Auto Finance Growth

Auto Finance Growth

Drive informed lending decisions

On the winding road to recovery, the auto industry has steered around some of its most critical hazards ever. These have included industry consolidations, high default and repossession rates, government bail-outs, double-digit sales dips, and high fuel prices.

Now, the auto industry is poised for recovery and growth. Both captive and non-captive auto finance lenders are rethinking acquisitions strategies and customer finance programs. However, these activities, are tempered by a cautious approach to credit evaluation and a need for highly predictive tools for risk assessment. FICO offers new innovations for auto lending that will responsibly grow auto loan portfolios.

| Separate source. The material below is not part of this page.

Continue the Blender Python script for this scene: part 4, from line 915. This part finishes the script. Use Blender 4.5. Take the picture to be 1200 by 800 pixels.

Shifting to streamlined processes

The auto lending space has always been highly competitive and is now shifting into high gear with new models and reformatted leasing programs coming to market. Competition for car buyers will be intense as dealers vie for low-risk buyers, ready to purchase after several years of delay. Those lenders who have traditionally focused on non-prime will especially need the best analytics for early stage delinquency detection to protect their business models.

In all cases, systems and tools that help streamline processes, improve efficiencies, and drive down operations costs will be in high demand. Any capability that drives a competitive edge will be highly valued. FICO is well positioned to lead these improvements with easily implemented and flexible rules-based solutions, integrated with financial decisioning solutions.

Analytics steer better decisions

From the initial score pull to the final payment, FICO’s comprehensive program of auto finance growth solutions can help you:

  • Prioritize customer segments for outreach and promotion (Non-captives).
  • Improve originations decisions with finely honed risk analytics tuned to the auto industry.
  • Assess both risk and the ability to pay for greatest profitability.
  • Automate products promotion strategies that both maximize acceptance and enhance portfolio Net Present Value (NPV).
  • Target only regional opportunities for growth to help mitigate the risk of expanding the credit portfolio.